Ce double message – la souveraineté ne se définit plus aujourd’hui en termes exclusivement militaires et elle ne peut être restaurée qu’au niveau européen – faisait déjà partie de l’argumentation de l’interview à The Economist. Le Président l’a développé de nouveau à Munich, dans le grand hall du Bayerischer Hof, non sans crânerie compte tenu de son auditoire : un parterre de caciques de la relation transatlantique. Adepte d’un langage de vérité, il a de nouveau plaidé pour que l’Union européenne se ressaisisse en matière de normes, de technologies, d’environnement, de politique de voisinage etc. autant que dans le domaine militaire proprement dit. Comme dans les colonnes de The Economist, il a mis en cause les politiques de consolidation budgétaire en Europe qui ont pour conséquence le financement des investissements américains par l’épargne européenne.
Pour illustrer les conséquences diplomatiques de la dépendance européenne à l’égard des États-Unis, il a indiqué : "si nous n’avons pas bâti une vraie souveraineté financière, économique et militaire, nous ne pouvons pas avoir une diplomatie propre. On l’a vécu sur le JCPOA".
Emmanuel Macron, peut-être pour étayer son wake-up call à l’Europe mais plus sûrement parce que son constat relève de l’expérience acquise, n’a pas hésité une nouvelle fois à insister sur les menaces qui pèsent sur notre vieux continent. Alors que le secrétaire d’État américain, M. Pompeo, proclamait que "l’Occident est en train de gagner" (contre la Chine, la Russie, et l’Iran), le président Macron a développé le thème de "l’affaiblissement de l’Occident", du fait de l’émergence de la Chine et des "puissances régionales qui ne partagent pas nos valeurs mais sont dans notre voisinage" et du fait aussi d’une "forme de repli relatif de l’Amérique". Dans ce temple de la communauté transatlantique, le Président a insisté, avec plus de franchise encore que dans d’autres interventions, sur les divergences qui peuvent exister entre intérêts américains et européens ou simplement sur des hiérarchies de priorités différentes : "la politique méditerranéenne, la politique vis-à-vis de la Russie doivent être des politiques européennes".

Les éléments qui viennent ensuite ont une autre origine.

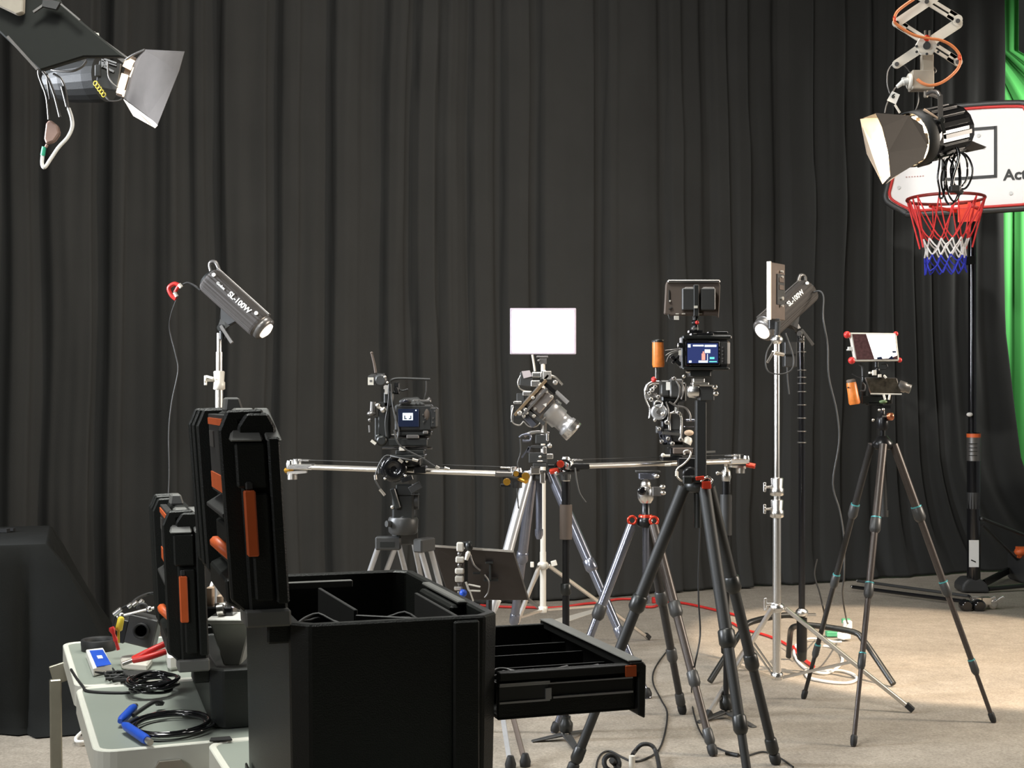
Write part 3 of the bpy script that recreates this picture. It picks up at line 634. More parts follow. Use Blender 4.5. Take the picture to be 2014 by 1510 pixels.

Dans cette approche, les questions de défense sont traitées de manière au fond relativement classique pour un chef d’État français mais elles acquièrent une résonance nouvelle. La recherche d’un "pilier européen de défense", au sein de l’OTAN ou en complément de l’OTAN, appartient au répertoire français au moins depuis Jacques Chirac. Il est vrai que désormais, le Président peut mettre en avant quelques avancées, en fait plutôt fragiles, comme un fonds européen de défense ou l’initiative d’intervention, puis plus récemment les projets franco-allemands (à l’accouchement difficile) de char et d’avion du futur. La vraie force du raisonnement d’Emmanuel Macron se situe probablement ailleurs : dans l’évidence de l’éloignement américain, que même les "caciques de l’atlantisme" ne peuvent nier, et aussi dans une capacité peut-être sans précédent à "mettre les doigts sur les plaies". À Munich, Emmanuel Macron n’a pas caché les multiples divisions qui existent entre Européens et il a appelé ceux-ci à sortir de la crainte de l’avenir qui les paralyse actuellement. Il a fait état avec franchise d’un "double impensé" de la défense européenne : "le refus de la puissance" de la part de l’Allemagne de l’après Seconde Guerre mondiale, et la fixation des Centre-Européens sur la protection américaine. S’il faut une défense européenne, a-t-il assené, c’est parce que les Européens ont besoin d’une certaine "latitude d’action", et pour répondre à la demande américaine pressante d’un effort de défense plus fort des Européens.